Extract from the listing each line in which the word "this" appears.

Collection entries:
-----

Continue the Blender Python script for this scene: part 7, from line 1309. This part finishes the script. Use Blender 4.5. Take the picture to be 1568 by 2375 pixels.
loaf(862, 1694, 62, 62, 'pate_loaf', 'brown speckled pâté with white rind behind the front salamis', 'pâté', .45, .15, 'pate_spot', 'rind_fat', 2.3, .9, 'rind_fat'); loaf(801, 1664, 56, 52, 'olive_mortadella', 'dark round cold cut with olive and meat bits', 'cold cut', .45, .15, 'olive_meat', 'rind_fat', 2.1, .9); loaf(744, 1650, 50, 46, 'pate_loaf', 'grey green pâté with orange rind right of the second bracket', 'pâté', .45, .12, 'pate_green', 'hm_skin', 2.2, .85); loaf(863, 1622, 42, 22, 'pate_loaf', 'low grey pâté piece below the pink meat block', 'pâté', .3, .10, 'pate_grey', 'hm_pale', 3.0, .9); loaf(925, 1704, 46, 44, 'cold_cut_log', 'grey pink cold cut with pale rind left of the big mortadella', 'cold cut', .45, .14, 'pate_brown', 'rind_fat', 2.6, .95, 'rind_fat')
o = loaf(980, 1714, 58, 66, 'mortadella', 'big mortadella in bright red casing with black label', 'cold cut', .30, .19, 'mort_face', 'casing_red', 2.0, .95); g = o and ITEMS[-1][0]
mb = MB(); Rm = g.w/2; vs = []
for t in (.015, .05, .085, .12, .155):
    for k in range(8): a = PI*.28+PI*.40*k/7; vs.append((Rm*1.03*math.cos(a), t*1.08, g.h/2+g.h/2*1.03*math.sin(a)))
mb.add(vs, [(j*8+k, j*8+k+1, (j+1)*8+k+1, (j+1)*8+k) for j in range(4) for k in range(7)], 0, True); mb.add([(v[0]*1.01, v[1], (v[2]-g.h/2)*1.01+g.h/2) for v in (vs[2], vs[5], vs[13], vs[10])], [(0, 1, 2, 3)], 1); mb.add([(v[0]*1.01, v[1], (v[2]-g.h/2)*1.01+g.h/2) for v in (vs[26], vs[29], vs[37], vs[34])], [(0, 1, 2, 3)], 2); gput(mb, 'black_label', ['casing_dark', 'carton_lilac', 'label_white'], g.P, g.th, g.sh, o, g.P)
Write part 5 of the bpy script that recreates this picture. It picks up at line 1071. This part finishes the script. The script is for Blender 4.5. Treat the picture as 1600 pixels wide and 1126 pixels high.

-----

— CORRECT RESULT —
Continue the Blender Python script for this scene: part 7, from line 1309. This part finishes the script. Use Blender 4.5. Take the picture to be 1568 by 2375 pixels.
Write part 5 of the bpy script that recreates this picture. It picks up at line 1071. This part finishes the script. The script is for Blender 4.5. Treat the picture as 1600 pixels wide and 1126 pixels high.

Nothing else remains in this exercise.